> _Work required_
Reproduce nothing except the lines between the line with "Reconstruct this image" and the line with "return tuple(((v/255)/12.92 if", both ends included, and please leave out pictures.

[Start of Materials provided]

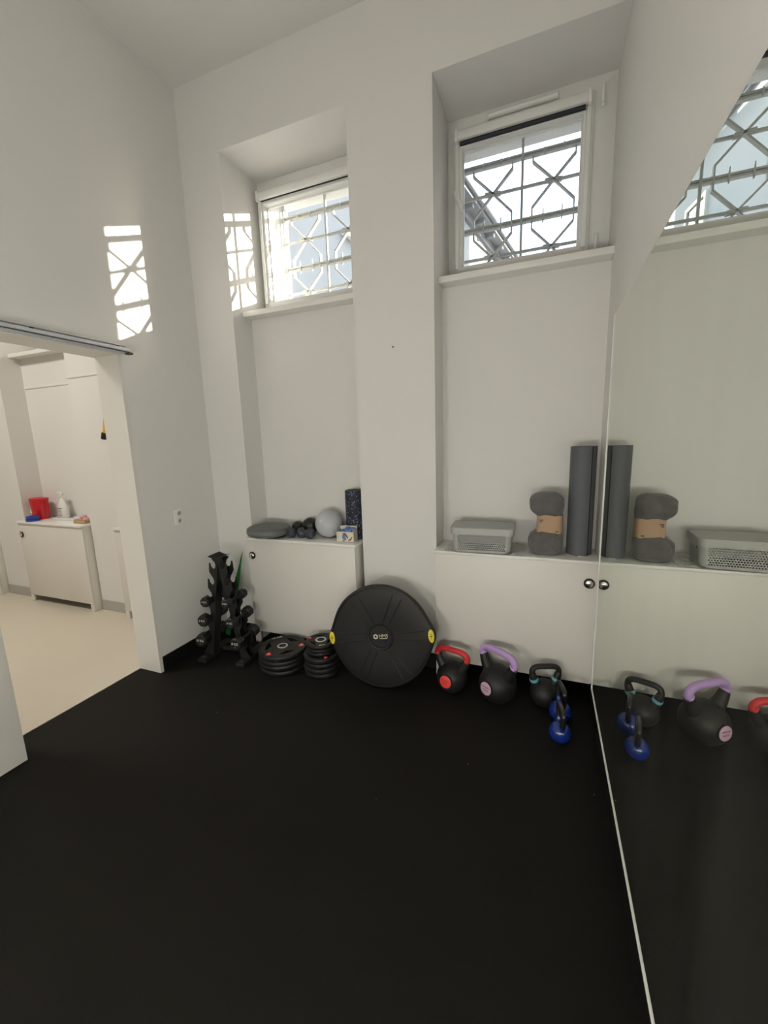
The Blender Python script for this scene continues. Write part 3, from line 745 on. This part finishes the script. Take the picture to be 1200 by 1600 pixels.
for i in range(5): pl.box(-.056, -.046 + .004*(i % 2), -dd/2-.0007, -dd/2, .010+i*.011, .015+i*.011)
for i in range(3): pl.box(w/2, w/2+.0007, -.028+i*.018, -.022+i*.018, .014, .060)
pl.build('small_print', STEEL, carton, smooth=0)
for i, (x, y, z, a) in enumerate(((-.035, -.012, .055, .2), (-.010, -.010, .062, 1.0), (.022, -.008, .066, .5), (.040, .012, .070, .1), (.005, .014, .072, .8))):
    M = Matrix.Translation((x, y, z)) @ Matrix.Rotation(a*.35, 4, 'X') @ Matrix.Rotation(a, 4, 'Z')
    rl = MB(); rl.lathe([(.010, -.020), (.019, -.020), (.0205, -.018), (.0205, .018), (.019, .020), (.010, .020), (.010, -.020)], 20, M)
    tp = rl.build('tape_roll', TAPE, cb)
# ------------------------------------------------------------------ things on the right cabinet
# perforated storage box
sb = thing('storage_box', 'grey perforated plastic box with lid on the right cabinet', 'box', (-.330, 2.445, ZT+.006), radians(2.5), local=True)
W, DP, HB = .345, .225, .128
def cell_panel(mb, w_top, w_bot, z0, z1, nx, nz, place, hole=.70):
    """panel with a staggered grid of real octagonal holes; place(u, z) -> 3D with u in -.5...5"""
    for r_ in range(nz):
        za, zb = z0+(z1-z0)*r_/nz, z0+(z1-z0)*(r_+1)/nz; sh = .5 if r_ % 2 else 0
        ncell = nx-1 if r_ % 2 else nx
        us = [-.5+(i+sh)/nx for i in range(ncell+1)]
        if sh:
            for a_, b_ in ((-.5, us[0]), (us[-1], .5)):
                mb.bm.faces.new([mb.bm.verts.new(place(u, z)) for u, z in ((a_, za), (b_, za), (b_, zb), (a_, zb))])
        for i in range(ncell):
            ua, ub = us[i], us[i+1]; uc, zc = (ua+ub)/2, (za+zb)/2
            hu, hz = (ub-ua)/2*hole, (zb-za)/2*hole
            k = .414
            oct_ = [(uc-hu*k, zc-hz), (uc+hu*k, zc-hz), (uc+hu, zc-hz*k), (uc+hu, zc+hz*k), (uc+hu*k, zc+hz), (uc-hu*k, zc+hz), (uc-hu, zc+hz*k), (uc-hu, zc-hz*k)]
            O = [mb.bm.verts.new(place(u, z)) for u, z in oct_]
            Q = [mb.bm.verts.new(place(u, z)) for u, z in ((ua, za), (ub, za), (ub, zb), (ua, zb))]
            for f in ((Q[0], Q[1], O[1], O[0]), (Q[1], O[2], O[1]), (Q[1], Q[2], O[3], O[2]), (Q[2], O[4], O[3]), (Q[2], Q[3], O[5], O[4]), (Q[3], O[6], O[5]), (Q[3], Q[0], O[7], O[6]), (Q[0], O[0], O[7])):
                mb.bm.faces.new(f)
bx = MB(); RC = .030
def tap(z): return 1-.05*(1-z/HB)
zlo, zhi = .014, HB-.020
for s in (-1, 1):
    cell_panel(bx, 0, 0, zlo, zhi, 24, 8, lambda u, z, s=s: Vector((u*(W-2*RC)*tap(z), s*DP/2*tap(z), z)))
    cell_panel(bx, 0, 0, zlo, zhi-.024, 13, 6, lambda u, z, s=s: Vector((s*W/2*tap(z), u*(DP-2*RC)*tap(z), z)))
def strip(z0, z1, angs=None):
    n = 8
    pts = []
    for cx, cy, a0 in ((1, 1, 0), (-1, 1, 90), (-1, -1, 180), (1, -1, 270)):
        pts.append([(cx, cy, radians(a0+90*i/n)) for i in range(n+1)])
    def P(q, z): cx, cy, a = q; return Vector(((cx*(W/2-RC)+RC*cos(a))*tap(z), (cy*(DP/2-RC)+RC*sin(a))*tap(z), z))
    return pts, P
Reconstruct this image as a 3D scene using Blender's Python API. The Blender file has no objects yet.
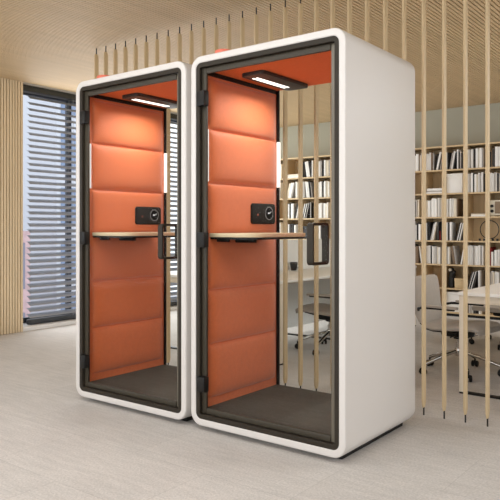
import bpy, bmesh, math, random
from mathutils import Vector, Matrix
random.seed(7)
S = bpy.context.scene
COL = S.collection
PI = math.pi
R = math.radians

# ------------------------------------------------------------------ materials
def lin(c):
    return tuple(((v/255)/12.92 if v/255 <= .04045 else ((v/255+.055)/1.055)**2.4) for v in c) + (1,)

def mat(name, rgb, rough=.5, metal=0, spec=.5, emit=0, var=0, scale=8, stretch=(1,1,1), bump=0, bscale=60, sheen=0, coat=0):
    m = bpy.data.materials.new(name); m.use_nodes = True
    nt = m.node_tree; b = nt.nodes['Principled BSDF']
    c = lin(rgb)
    b.inputs['Base Color'].default_value = c
    b.inputs['Roughness'].default_value = rough
    b.inputs['Metallic'].default_value = metal
    b.inputs['Specular IOR Level'].default_value = spec
    b.inputs['Sheen Weight'].default_value = sheen
    b.inputs['Coat Weight'].default_value = coat
    if emit:
        b.inputs['Emission Color'].default_value = c
        b.inputs['Emission Strength'].default_value = emit
    if var or bump:
        tc = nt.nodes.new('ShaderNodeTexCoord'); mp = nt.nodes.new('ShaderNodeMapping')
        mp.inputs['Scale'].default_value = stretch
        nt.links.new(tc.outputs['Object'], mp.inputs['Vector'])
    if var:
        n = nt.nodes.new('ShaderNodeTexNoise'); n.inputs['Scale'].default_value = scale; n.inputs['Detail'].default_value = 5
        nt.links.new(mp.outputs['Vector'], n.inputs['Vector'])
        r = nt.nodes.new('ShaderNodeValToRGB')
        r.color_ramp.elements[0].position = .3; r.color_ramp.elements[1].position = .7
        r.color_ramp.elements[0].color = tuple(v*(1-var) for v in c[:3]) + (1,)
        r.color_ramp.elements[1].color = tuple(min(1, v*(1+var)) for v in c[:3]) + (1,)
        nt.links.new(n.outputs['Fac'], r.inputs['Fac']); nt.links.new(r.outputs['Color'], b.inputs['Base Color'])
    if bump:
        n2 = nt.nodes.new('ShaderNodeTexNoise'); n2.inputs['Scale'].default_value = bscale; n2.inputs['Detail'].default_value = 3
        nt.links.new(mp.outputs['Vector'], n2.inputs['Vector'])
        bp = nt.nodes.new('ShaderNodeBump'); bp.inputs['Strength'].default_value = bump; bp.inputs['Distance'].default_value = .004
        nt.links.new(n2.outputs['Fac'], bp.inputs['Height']); nt.links.new(bp.outputs['Normal'], b.inputs['Normal'])
    return m

def glass(name, tint=(1,1,1,1), ior=1.45):
    m = bpy.data.materials.new(name); m.use_nodes = True
    nt = m.node_tree; nt.nodes.clear()
    o = nt.nodes.new('ShaderNodeOutputMaterial'); mx = nt.nodes.new('ShaderNodeMixShader')
    t = nt.nodes.new('ShaderNodeBsdfTransparent'); g = nt.nodes.new('ShaderNodeBsdfGlossy'); f = nt.nodes.new('ShaderNodeFresnel')
    t.inputs['Color'].default_value = tint; g.inputs['Roughness'].default_value = .02; f.inputs['IOR'].default_value = ior
    nt.links.new(f.outputs['Fac'], mx.inputs['Fac']); nt.links.new(t.outputs['BSDF'], mx.inputs[1])
    nt.links.new(g.outputs['BSDF'], mx.inputs[2]); nt.links.new(mx.outputs['Shader'], o.inputs['Surface'])
    return m

def carpet(name, rgb, seams=True):
    m = mat(name, rgb, rough=.95, spec=.1, bump=.5, bscale=160)
    nt = m.node_tree; b = nt.nodes['Principled BSDF']; c = lin(rgb)
    tc = nt.nodes['Texture Coordinate']
    def sc(v, k): return tuple(min(1, x*k) for x in v[:3]) + (1,)
    br = nt.nodes.new('ShaderNodeTexBrick')
    br.inputs['Scale'].default_value = 1; br.inputs['Brick Width'].default_value = 1.0; br.inputs['Row Height'].default_value = .5
    br.inputs['Mortar Size'].default_value = .0025 if seams else 0; br.inputs['Mortar Smooth'].default_value = .3
    br.inputs['Color1'].default_value = sc(c, .97); br.inputs['Color2'].default_value = sc(c, 1.03)
    br.inputs['Mortar'].default_value = sc(c, .86)
    nt.links.new(tc.outputs['Object'], br.inputs['Vector'])
    prev = br.outputs['Color']
    for scl, st, lo, hi in ((90, (1,1,1), .86, 1.12), (30, (.15,1,1), .93, 1.06), (2.5, (1,1,1), .96, 1.04)):
        mp = nt.nodes.new('ShaderNodeMapping'); mp.inputs['Scale'].default_value = st
        nt.links.new(tc.outputs['Object'], mp.inputs['Vector'])
        n = nt.nodes.new('ShaderNodeTexNoise'); n.inputs['Scale'].default_value = scl; n.inputs['Detail'].default_value = 4
        nt.links.new(mp.outputs['Vector'], n.inputs['Vector'])
        r = nt.nodes.new('ShaderNodeMapRange'); r.inputs['From Min'].default_value = .3; r.inputs['From Max'].default_value = .7
        r.inputs['To Min'].default_value = lo; r.inputs['To Max'].default_value = hi
        nt.links.new(n.outputs['Fac'], r.inputs['Value'])
        mx = nt.nodes.new('ShaderNodeMix'); mx.data_type = 'RGBA'; mx.blend_type = 'MULTIPLY'; mx.inputs['Factor'].default_value = 1
        nt.links.new(prev, mx.inputs['A']); nt.links.new(r.outputs['Result'], mx.inputs['B'])
        prev = mx.outputs['Result']
    nt.links.new(prev, b.inputs['Base Color'])
    return m

M = {}
M['white'] = mat('white_lacquer', (212,207,202), rough=.42, spec=.4)
M['dark'] = mat('dark_bronze_metal', (48,42,34), rough=.5, metal=.0, spec=.2)
M['leaf'] = mat('door_profile_metal', (62,56,46), rough=.45, metal=.0, spec=.25)
M['seal'] = mat('door_seal', (106,99,86), rough=.4)
M['black'] = mat('black_plastic', (26,24,22), rough=.5, spec=.25)
M['lampbox'] = mat('lamp_housing', (48,45,43), rough=.5)
M['orange'] = mat('orange_fabric', (208,109,57), rough=.6, spec=.5, var=.05, scale=40, bump=.25, bscale=220, sheen=.4)
M['orange_plain'] = mat('orange_felt', (224,118,72), rough=.9, spec=.15, var=.05, scale=60, bump=.2, bscale=200)
M['capred'] = mat('coral_plastic', (228,120,96), rough=.6)
M['boothfloor'] = carpet('dark_grey_carpet', (94,91,84), False)
M['floor'] = carpet('light_beige_carpet', (194,189,184))
M['oak'] = mat('pale_oak', (204,178,138), rough=.5, var=.09, scale=3, stretch=(12,12,.6))
M['oak_edge'] = mat('oak_plywood', (206,186,152), rough=.5, var=.08, scale=4, stretch=(1,1,20))
M['batten'] = mat('pine_batten', (205,182,144), rough=.55, var=.08, scale=3, stretch=(14,14,.7))
M['ceil'] = mat('ceiling_slat_wood', (202,175,136), rough=.6, var=.07, scale=2, stretch=(8,.3,8))
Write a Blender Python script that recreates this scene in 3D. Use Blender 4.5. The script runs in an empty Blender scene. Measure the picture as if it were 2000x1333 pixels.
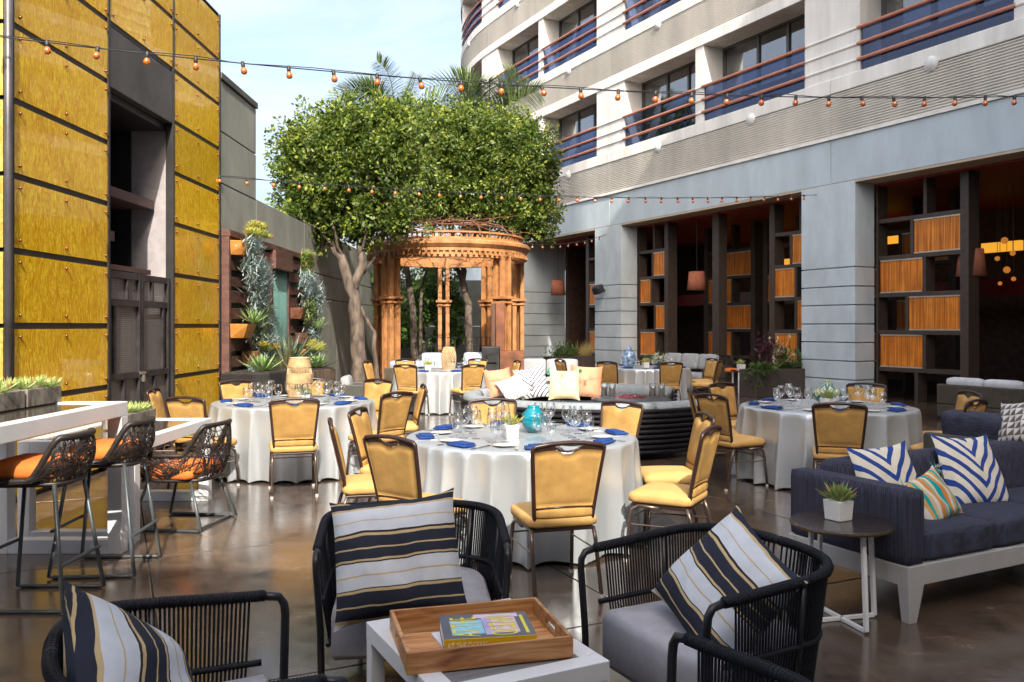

[End of Materials provided]

> _Reply to the exercise_
Reconstruct this image as a 3D scene using Blender's Python API. The Blender file has no objects yet.
import bpy, bmesh, math, random
from mathutils import Vector, Matrix
random.seed(7)
S = bpy.context.scene
COL = S.collection
PI = math.pi
R = math.radians

# ------------------------------------------------------------------ materials
def lin(c):
    return tuple(((v/255)/12.92 if v/255 <= .04045 else ((v/255+.055)/1.055)**2.4) for v in c) + (1,)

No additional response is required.